Heyas
As someone said he'd like to see some more projects posts on the forum, so, here's one I hope is ready.
Not so much fun-fun, but practical
I hope...
So, you have that small non-arch project you would like to install, but get the feeling that GNU Autoconf is a bit too 'massive' for that?
You want to be able to uninstall your installed project?
You want be able to simply clean up your project dir?
Or install something to/within a chroot?
And you want it to work across distros?
YASSI is here
IMPORTANT:
While possible, if you need to compile your application, I strongly recomend to stay with GNU Autoconf!
Because YASSI is just thought to be used for non-arch projects, thus is has no --libdir and related support
PRO:
- Full FHS (File Hierarchy Standard) v3 compatible.
- Highly configurable
- Creates 'root' 'Makefile', if demanded
- small / lightweight = fast
- Cross-'distro' compatible
- Use "./configure --sample full > configure.yassi" to start with everything available
- Dependency handling/info
- Thanks to --chroot support it can be used to automate liveiso creation
- Behaves like GNU Autoconf, which is nice for endusers
CONTRA:
- Because its behaviour imitates GNU Autoconf, it is not compatible with GNU Autoconf (I dont remember why I had decided let it make a 'Makefile')
- Requires BASH (though this is preinstalled on most distros, and where not, its available)
- I cant possibly think of all use-cases, so feedback and bug reports help to improve handling
Benefits:
- Given the proper variables are set in configure.yassi, ./configure --help will show your name, email, homepage the project homepage, git/svn url, bug report url and/or different emails - this info will have effect on the "./configure --help" output!
- It supports separate handling if you use YASSI to just maintain a package of someone else's code ({AUTHOR,MAINTAINER}_{NAME,EMAIL,HOMEPAGE}.
- You can just provide configure and configure.yassi and let it download the project from a provided url.

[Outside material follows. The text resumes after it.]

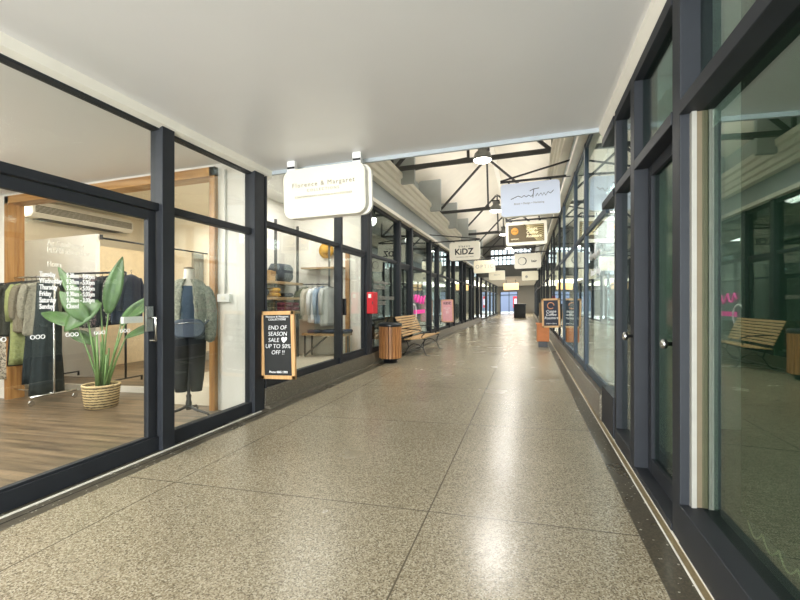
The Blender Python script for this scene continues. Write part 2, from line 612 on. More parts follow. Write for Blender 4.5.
def gutter(sx, X):
    f = lambda d: X - sx * d       # d metres into the arcade
    r = sroot(nxt('trim_gutter'), 'ribbed cream gutter and grey fascia above the %s shopfronts' % ('left' if sx < 0 else 'right'))
    obj('fascia', MB().box(min(f(0), f(0.06)), max(f(0), f(0.06)), 4.8, END, 3.5, 3.98), M_FASCIA, r)
    obj('rail', MB().box(min(f(0), f(0.14)), max(f(0), f(0.14)), 4.8, END, 3.44, 3.52), M_TRIM, r)
    prof = [(0.0, 3.93), (0.2, 3.93), (0.2, 4.02), (0.235, 4.05), (0.235, 4.16), (0.27, 4.19), (0.27, 4.3), (0.315, 4.34), (0.315, 4.45), (0.27, 4.45), (0.27, 4.38), (0.0, 4.38)]
    obj('gutter', MB().prism([(f(d), z) for d, z in prof], 'y', CE + 0.02, END), M_TRIM, r)
    return r


gutter(-1, XL)
gutter(1, XR)
for i in range(7):
    Y = 6.63 + 3.25 * i
    struct(nxt('wall_fin'), MB().box(-3.3, -2.6, Y, Y + 0.12, 4.2, 5.18), M_FIN, 'grey upstand fin number %d from the low ceiling above the left gutter' % (i + 1))
    # (each fin stands one truss bay behind the last)
# gable wall at the end of the gallery, with its glazing
g = sroot('wall_end', 'gable wall with a strip of glazing closing the gallery')
mb = MB()
mb.box(-3.4, 1.05, END, END + 0.2, 3.1, 3.95)
mb.box(-3.4, -2.5, END, END + 0.2, 3.95, 6.6)
mb.box(0.3, 1.05, END, END + 0.2, 3.95, 6.6)
mb.box(-2.5, 0.3, END, END + 0.2, 5.0, 6.6)
obj('wall_panel', mb, mat('warm_grey_wall', (128, 126, 122), 0.8), g)
fb = MB()
for i in range(11):
    x = -2.5 + 2.8 * i / 10
    fb.box(x - 0.035, x + 0.035, END + 0.03, END + 0.1, 3.95, 5.0)
fb.box(-2.5, 0.3, END + 0.03, END + 0.1, 4.26, 4.33).box(-2.5, 0.3, END + 0.03, END + 0.1, 4.62, 4.69)
obj('glazing_bars', fb, M_SLATE2, g)
obj('pane', MB().box(-2.5, 0.3, END + 0.06, END + 0.066, 3.95, 5.0), M_GLASS, g)
# far hall beyond the gallery
M_HALLC = mat('hall_ceiling', (170, 156, 134), 0.7)
struct('ceiling_hall', MB().box(-6.1, 3.5, END + 0.2, 50, 3.1, 3.2), M_HALLC, 'low warm ceiling of the far hall')
struct('wall_hall_left', MB().box(-6.1, -6.0, END, 50, 0.0, 3.1), M_GREYWALL, 'left side of the far hall')
struct('wall_hall_right', MB().box(3.4, 3.5, END, 50, 0.0, 3.1), mat('pale_green_wall', (176, 186, 172), 0.8), 'right side of the far hall')
ew = sroot('wall_exit', 'end wall of the hall around the bright exit')
obj('wall_panel', MB().box(-6.1, -2.95, 50, 50.2, 0, 3.2).box(-1.0, 3.5, 50, 50.2, 0, 3.2).box(-2.95, -1.0, 50, 50.2, 2.45, 3.2), mat('exit_wall', (112, 106, 96), 0.7), ew)
obj('door_frame', MB().box(-2.95, -2.87, 49.95, 50.05, 0, 2.45).box(-2.0, -1.92, 49.95, 50.05, 0, 2.45).box(-1.08, -1.0, 49.95, 50.05, 0, 2.45).box(-2.95, -1.0, 49.95, 50.05, 2.05, 2.15), M_SLATE2, ew)
struct('wall_outside', MB().box(-9, 5, 62, 62.2, -0.1, 3.4), mat('blue_grey_render', (118, 128, 150), 0.8), 'blue grey wall across the lane outside the exit')
struct('ground_outside', MB().box(-15, 15, 50.2, 90, -0.12, -0.02), mat('pale_paving', (190, 190, 186), 0.8), 'pale paving outside the exit')
# near end behind the camera
struct('ground_entrance', MB().box(-12, 12, -30, -6, -0.12, -0.02), mat('pale_paving', (190, 190, 186), 0.8), 'pale paving outside the near entrance')

# ---- shop interiors
struct('wall_shop_rear', MB().box(-9.8, -9.6, -4, 8.9, 0, 3.7), M_CREAMWALL, 'cream rear wall of the clothing shop')
struct('ceiling_shop', MB().box(-9.7, -3.3, -4, 4.5, 3.09, 3.19), M_CEIL, 'white ceiling of the clothing shop')
struct('ceiling_fitting_rooms', MB().box(-9.7, -5.0, 4.5, 8.9, 3.62, 3.7), M_CREAMWALL, 'cream ceiling of the fitting rooms')
struct('wall_shop_near', MB().box(-9.7, -3.3, -4.1, -4, 0, 3.2), M_WALL)
mb = MB()
mb.box(-3.72, -3.3, 4.46, 4.58, 0, 3.1)
mb.box(-9.7, -7.5, 4.46, 4.58, 0, 3.7)
mb.box(-7.5, -3.72, 4.46, 4.58, 3.04, 3.7)
struct('wall_shop_partition', mb, M_WALL, 'white partition with a wide opening in the clothing shop')
pr = sroot('trim_portal', 'varnished timber lining around the opening in the shop partition')
obj('post', MB().box(-3.8, -3.72, 4.4, 4.62, 0, 3.04), M_WOODP, pr)
obj('post', MB().box(-7.5, -7.42, 4.4, 4.62, 0, 3.04), M_WOODP, pr)
obj('beam', MB().box(-7.5, -3.72, 4.4, 4.62, 2.93, 3.04), wood('varnished_beam', (160, 114, 62), (196, 150, 92), 'X', 0, 3), pr)
struct('wall_fitting_side', MB().box(-5.1, -5.0, 6.05, 8.9, 0, 3.7).prism([(-3.74, 4.6), (-5.0, 6.06), (-5.1, 6.06), (-3.84, 4.6)], 'z', 0, 3.7), M_WALL, 'white wall between the fitting rooms and the shelves')
struct('wall_fitting_back', MB().box(-9.7, -5.0, 8.8, 8.9, 0, 3.7), M_CREAMWALL, 'cream back wall of the fitting rooms')
struct('wall_fitting_panel', MB().box(-9.6, -7.62, 5.9, 5.98, 0.08, 2.72), M_WALL, 'white side panel of the fitting cubicles')
struct('wall_cubicle', MB().box(-9.0, -8.9, 5.98, 8.8, 0.08, 2.72), mat('peach_cubicle_wall', (236, 218, 184), 0.8), 'warm cream back of the fitting cubicles')
dr = sroot('trim_mirror', 'timber framed mirror by the fitting rooms')
obj('frame', MB().box(-7.5, -7.43, 8.7, 8.8, 0.08, 2.7).box(-6.83, -6.76, 8.7, 8.8, 0.08, 2.7).box(-7.5, -6.76, 8.7, 8.8, 2.63, 2.7), M_WOODP, dr)
obj('pane', MB().box(-7.43, -6.83, 8.76, 8.79, 0.08, 2.63), mat('mirror', (170, 150, 110), 0.1, 0.8), dr)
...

- It provides several Make-files according to your setup, so - for example - localisation and/or according manpage generation are not an issue, or make the installed files using 'hardcoded' absolute paths.
- You can uninstall your installed project or clean up the project path.
- You can prepare distro-ready tarballs by using make-distro (where available), or just use ./configure --tarball
Basic usage
Once you have a configure.yassi file, it behaves like:
./configure --prefix=$HOME/local
./make
./make-{un}install
For a preview of how the basic syntax works, please see YASSI - Usage.
If you need help to figure out where what belongs, please see: ./configure --help
Next step would be to get a full sample: ./configure --sample full > configure.yassi
, then edit the new file in your favorite GUI editor.
Back in the console, you now enter ./configure --manpage
and arange it next to the editor for best 'comparing read'.
If after that anything should be unclear, please let me know 'what', so I can improve the reading / usabilty.
Please be aware that using a full sample as template is usualy a complete overkill for most projects, but it helps to get things right
A basic working install procedure can be achieved within less than a minute, once you are aware of the syntax that is.
Get it:
Since you only need the ./configure file itself:
Here's the project home:
LOW PRIO Roadmap:
- Remove the option for TUI installation, as that is borked anyway
- Add yassi-dependency support
Hope this helps
This was writen for myself, but I hope this is of use for you too.
Please, first read "./configure --help" and "./configure --manpage" and THEN have a good look at ./configure --sample full
before asking detailed questions, thank you.
However, additional feedback and thoughts are always welcome
(specialy feedback on the docs like 'USAGE.md', '--manpage', '--help' and './configure --sample full',
as I'd like to verify, that 'this' is enough to get started. - Is it?)